No sabemos con exactitud cuáles son los elementos, datos, información, que tiene el gobierno de Estados Unidos contra García Luna.
Sí sabemos, en cambio, que muchas voces periodísticas, empezando por Anabel Hernández, señalaron y acusaron al exjefe de la policía federal desde mediados del sexenio calderonista.
El argumento que apareció detrás de las denuncias era que en realidad el aparato de seguridad del Gobierno Federal estaba librando una batalla contra algunos carteles para favorecer a otros.
Sin embargo, a lo largo de la administración de Felipe Calderón se escribió y propagandizó un guión de lo que estaba pasando.
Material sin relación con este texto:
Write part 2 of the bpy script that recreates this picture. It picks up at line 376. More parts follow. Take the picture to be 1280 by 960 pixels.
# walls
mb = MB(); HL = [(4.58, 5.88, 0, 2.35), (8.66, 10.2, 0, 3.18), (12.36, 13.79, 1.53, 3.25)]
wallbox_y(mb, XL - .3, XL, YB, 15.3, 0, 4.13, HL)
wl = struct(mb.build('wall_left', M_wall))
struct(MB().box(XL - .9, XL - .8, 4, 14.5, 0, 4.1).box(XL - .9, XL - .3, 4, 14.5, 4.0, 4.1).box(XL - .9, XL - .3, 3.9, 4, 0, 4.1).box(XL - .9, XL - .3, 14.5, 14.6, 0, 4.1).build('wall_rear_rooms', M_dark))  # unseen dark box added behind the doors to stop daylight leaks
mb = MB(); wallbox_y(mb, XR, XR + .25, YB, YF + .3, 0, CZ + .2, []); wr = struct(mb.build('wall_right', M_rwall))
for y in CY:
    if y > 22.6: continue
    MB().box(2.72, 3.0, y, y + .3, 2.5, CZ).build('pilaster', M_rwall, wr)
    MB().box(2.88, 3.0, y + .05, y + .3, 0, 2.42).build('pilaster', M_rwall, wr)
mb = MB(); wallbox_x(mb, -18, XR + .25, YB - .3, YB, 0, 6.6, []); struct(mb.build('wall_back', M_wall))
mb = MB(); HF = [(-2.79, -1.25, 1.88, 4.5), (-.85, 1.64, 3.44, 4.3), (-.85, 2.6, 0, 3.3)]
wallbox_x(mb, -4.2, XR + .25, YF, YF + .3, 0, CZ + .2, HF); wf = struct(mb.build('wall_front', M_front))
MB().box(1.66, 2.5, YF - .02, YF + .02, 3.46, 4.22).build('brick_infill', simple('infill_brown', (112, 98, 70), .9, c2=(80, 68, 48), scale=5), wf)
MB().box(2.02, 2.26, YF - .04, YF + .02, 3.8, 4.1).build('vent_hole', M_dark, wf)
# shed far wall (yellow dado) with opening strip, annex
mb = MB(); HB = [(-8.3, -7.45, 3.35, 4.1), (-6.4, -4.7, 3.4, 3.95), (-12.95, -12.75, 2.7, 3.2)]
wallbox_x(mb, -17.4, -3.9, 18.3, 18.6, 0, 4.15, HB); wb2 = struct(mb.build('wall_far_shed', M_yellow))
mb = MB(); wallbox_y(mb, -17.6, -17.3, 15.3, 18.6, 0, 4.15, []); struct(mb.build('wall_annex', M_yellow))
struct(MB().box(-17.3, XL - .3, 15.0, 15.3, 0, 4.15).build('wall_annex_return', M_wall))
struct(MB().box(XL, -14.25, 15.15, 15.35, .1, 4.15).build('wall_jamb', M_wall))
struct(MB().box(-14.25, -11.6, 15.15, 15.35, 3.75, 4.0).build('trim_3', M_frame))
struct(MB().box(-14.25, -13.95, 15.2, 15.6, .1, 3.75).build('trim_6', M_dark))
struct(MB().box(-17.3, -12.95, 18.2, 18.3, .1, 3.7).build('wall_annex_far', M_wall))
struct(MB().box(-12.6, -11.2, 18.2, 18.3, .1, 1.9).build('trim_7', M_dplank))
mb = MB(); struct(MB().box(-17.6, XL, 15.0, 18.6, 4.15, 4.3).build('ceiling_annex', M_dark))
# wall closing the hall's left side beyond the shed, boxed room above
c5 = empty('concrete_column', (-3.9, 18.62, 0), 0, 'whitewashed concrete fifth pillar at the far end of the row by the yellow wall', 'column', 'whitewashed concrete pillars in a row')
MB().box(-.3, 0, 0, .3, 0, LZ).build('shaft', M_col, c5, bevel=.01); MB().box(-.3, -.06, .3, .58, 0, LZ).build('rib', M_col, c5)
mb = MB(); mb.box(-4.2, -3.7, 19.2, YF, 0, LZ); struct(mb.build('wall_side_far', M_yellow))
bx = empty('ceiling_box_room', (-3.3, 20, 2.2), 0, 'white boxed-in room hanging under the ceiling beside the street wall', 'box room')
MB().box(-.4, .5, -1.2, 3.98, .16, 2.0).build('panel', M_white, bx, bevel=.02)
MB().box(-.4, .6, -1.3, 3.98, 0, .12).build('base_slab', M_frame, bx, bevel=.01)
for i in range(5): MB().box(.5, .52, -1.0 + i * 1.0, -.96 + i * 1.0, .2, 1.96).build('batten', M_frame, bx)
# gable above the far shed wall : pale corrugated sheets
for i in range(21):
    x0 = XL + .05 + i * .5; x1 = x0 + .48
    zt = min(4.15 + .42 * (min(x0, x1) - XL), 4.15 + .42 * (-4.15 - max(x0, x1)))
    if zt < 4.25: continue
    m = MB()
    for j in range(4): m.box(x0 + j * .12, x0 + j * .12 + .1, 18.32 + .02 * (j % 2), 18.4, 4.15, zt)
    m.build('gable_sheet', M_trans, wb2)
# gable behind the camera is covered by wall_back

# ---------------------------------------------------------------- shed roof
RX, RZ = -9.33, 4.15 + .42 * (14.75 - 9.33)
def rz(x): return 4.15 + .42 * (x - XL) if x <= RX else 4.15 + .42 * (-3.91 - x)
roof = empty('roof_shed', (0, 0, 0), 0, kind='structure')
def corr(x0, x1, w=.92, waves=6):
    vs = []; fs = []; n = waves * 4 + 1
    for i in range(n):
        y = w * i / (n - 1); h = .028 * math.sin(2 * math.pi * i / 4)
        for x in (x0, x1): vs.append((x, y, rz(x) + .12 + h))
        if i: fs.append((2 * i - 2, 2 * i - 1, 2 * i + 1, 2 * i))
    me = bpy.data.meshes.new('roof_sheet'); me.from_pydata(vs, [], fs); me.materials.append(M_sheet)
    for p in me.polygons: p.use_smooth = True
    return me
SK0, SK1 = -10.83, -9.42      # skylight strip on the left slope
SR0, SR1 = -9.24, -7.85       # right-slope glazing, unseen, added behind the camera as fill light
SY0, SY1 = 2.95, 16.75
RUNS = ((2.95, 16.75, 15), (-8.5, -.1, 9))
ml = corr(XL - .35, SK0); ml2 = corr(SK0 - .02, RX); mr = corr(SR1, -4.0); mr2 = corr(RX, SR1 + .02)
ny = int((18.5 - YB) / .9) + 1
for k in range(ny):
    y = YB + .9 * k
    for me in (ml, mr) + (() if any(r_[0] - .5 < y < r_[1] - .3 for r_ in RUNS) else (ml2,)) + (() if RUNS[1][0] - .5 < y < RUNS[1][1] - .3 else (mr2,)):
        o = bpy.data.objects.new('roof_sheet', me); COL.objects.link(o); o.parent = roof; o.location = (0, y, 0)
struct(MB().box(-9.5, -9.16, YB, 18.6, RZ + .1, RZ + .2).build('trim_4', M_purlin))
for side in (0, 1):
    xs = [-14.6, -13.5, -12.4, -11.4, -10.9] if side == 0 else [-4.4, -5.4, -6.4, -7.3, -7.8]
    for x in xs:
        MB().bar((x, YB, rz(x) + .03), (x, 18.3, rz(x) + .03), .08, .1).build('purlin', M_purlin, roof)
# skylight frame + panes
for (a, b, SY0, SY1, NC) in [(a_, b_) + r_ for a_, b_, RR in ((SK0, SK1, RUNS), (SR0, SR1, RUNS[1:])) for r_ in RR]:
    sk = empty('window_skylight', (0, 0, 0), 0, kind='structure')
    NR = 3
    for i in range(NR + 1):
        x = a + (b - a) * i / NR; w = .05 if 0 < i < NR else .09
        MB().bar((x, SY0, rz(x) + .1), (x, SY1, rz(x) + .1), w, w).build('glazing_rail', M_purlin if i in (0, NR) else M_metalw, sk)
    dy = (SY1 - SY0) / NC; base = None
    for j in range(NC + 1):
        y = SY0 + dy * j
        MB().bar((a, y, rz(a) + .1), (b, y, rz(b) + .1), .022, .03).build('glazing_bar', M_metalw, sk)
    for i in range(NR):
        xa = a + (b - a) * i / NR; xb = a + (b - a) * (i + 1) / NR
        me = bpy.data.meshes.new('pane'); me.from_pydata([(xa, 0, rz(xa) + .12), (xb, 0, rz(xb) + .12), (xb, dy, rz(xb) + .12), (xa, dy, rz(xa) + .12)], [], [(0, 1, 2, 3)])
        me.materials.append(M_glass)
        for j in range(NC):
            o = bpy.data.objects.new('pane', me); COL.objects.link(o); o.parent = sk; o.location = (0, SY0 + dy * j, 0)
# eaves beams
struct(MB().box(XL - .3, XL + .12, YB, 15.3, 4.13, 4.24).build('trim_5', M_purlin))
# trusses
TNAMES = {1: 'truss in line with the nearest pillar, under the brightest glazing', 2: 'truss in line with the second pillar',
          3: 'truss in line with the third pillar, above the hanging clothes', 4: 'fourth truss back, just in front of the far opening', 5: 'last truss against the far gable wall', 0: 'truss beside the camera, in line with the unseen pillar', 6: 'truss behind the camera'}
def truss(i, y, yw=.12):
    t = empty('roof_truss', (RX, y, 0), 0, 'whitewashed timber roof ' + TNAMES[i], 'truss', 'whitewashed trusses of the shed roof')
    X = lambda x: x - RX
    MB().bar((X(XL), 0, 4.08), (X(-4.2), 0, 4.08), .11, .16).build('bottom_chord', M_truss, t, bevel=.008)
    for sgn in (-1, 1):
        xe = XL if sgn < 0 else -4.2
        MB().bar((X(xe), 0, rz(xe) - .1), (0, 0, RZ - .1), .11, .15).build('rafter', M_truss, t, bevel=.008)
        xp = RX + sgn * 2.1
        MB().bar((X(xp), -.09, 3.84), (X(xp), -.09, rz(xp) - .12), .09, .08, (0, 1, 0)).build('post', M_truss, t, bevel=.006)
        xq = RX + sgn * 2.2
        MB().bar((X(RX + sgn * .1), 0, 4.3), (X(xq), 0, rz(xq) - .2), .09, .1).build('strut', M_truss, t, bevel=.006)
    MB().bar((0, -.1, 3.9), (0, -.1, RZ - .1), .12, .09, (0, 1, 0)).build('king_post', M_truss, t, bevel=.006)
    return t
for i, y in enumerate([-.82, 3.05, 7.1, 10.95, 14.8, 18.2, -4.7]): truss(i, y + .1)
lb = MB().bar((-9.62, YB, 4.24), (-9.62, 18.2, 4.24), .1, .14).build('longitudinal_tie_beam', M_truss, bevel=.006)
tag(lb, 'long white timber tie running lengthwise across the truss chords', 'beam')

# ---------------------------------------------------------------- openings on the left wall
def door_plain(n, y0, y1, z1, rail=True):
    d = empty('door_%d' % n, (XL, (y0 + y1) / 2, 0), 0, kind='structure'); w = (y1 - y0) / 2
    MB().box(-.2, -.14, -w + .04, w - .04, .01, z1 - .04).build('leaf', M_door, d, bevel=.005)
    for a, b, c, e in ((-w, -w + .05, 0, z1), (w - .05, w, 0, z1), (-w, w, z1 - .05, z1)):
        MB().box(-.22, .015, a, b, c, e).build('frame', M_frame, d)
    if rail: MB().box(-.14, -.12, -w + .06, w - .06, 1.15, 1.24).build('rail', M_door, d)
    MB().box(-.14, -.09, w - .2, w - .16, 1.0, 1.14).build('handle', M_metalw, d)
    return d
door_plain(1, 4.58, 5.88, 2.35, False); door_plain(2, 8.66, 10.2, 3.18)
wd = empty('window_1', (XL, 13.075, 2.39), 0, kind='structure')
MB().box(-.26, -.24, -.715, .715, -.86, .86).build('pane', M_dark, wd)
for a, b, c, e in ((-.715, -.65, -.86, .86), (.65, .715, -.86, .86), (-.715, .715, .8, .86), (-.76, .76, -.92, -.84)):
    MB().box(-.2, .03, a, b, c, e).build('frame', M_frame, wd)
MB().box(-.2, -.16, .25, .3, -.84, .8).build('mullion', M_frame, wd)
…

Se decía que el mayor problema de la ciudadanía era la inseguridad, y particularmente aquella parte que tenía que ver con el crimen organizado en torno al narcotráfico.
Por eso, se aseguraba, el gobierno tenía que enfrentar con valentía y decisión este flagelo. No se podía negociar con criminales. Había llegado la hora de someterlos. Para eso se había declarado una guerra al narco.
Habría, pues, una guerra sin cuartel contra la delincuencia, el crimen, las drogas.
Se salvaría a la juventud de caer en el sufrimiento de las adicciones. Se protegería a las familias de los asaltos, secuestros, asesinatos, etc.
Sería una batalla épica, gloriosa, por una buena causa, una gran causa identificada con la principal preocupación de la ciudadanía.
En el colmo de la justificación, llegó a decirse que: “se perderán vidas inocentes, pero valdrá la pena”.
La llamada “Guerra contra el narco” de Felipe Calderón fue operada por Genaro García Luna. A lo largo de su realización se documentaron más de 100 mil ejecuciones. Se reportaron, en el contexto de graves escándalos, jóvenes fallecidos en medio de fuegos cruzados o familias completas balaceadas por rebasar un retén; así como mujeres indígenas violadas y asesinadas. A todas esas víctimas se les denominó “daños colaterales”.
Durante ese lapso, el poder de combate del narcotráfico no se debilitó. Las adicciones no disminuyeron. Los índices delictivos no bajaron.
En cambio, el número de homicidios se cuadruplicó. Y se incrementaron los delitos como secuestros y extorsiones.
El país quedó ahogado bajo un baño de sangre. Convertido en un cementerio.
Las bandas criminales se multiplicaron e hicieron aparición en lugares donde no se encontraban.
Y junto con todo ello, los presupuestos para la seguridad se multiplicaron por más de 10 veces. Se crearon nuevos aparatos. Se adquirieron muchas armas y nuevos equipos.
A lo largo de esos años fueron asesinadas personas de todas las clases sociales, incluidos hijos de poetas y grandes empresarios.
Salieron a la luz los montajes de filmaciones de enfrentamientos, rescates y operaciones que no existieron.
Pero todo, todo, se justificó. Se trataba de fortalecer la lucha contra el crimen.
Se involucró a todas las policías. Se involucró al Ejército, a la Marina, a la Fuerza Aérea en tareas de seguridad pública de las que hasta hoy en día no puede prescindir.
Todo se justificó por la suprema lucha contra el crimen organizado. 100 mil vidas perdidas. Porque con el crimen hay que tener valor y decisión.
Pero... ¿Y si el encargado de la guerra contra los criminales era uno de ellos? ¿De qué tamaño habría sido el engaño? Hoy más que nunca estoy a favor de la estrategia de paz.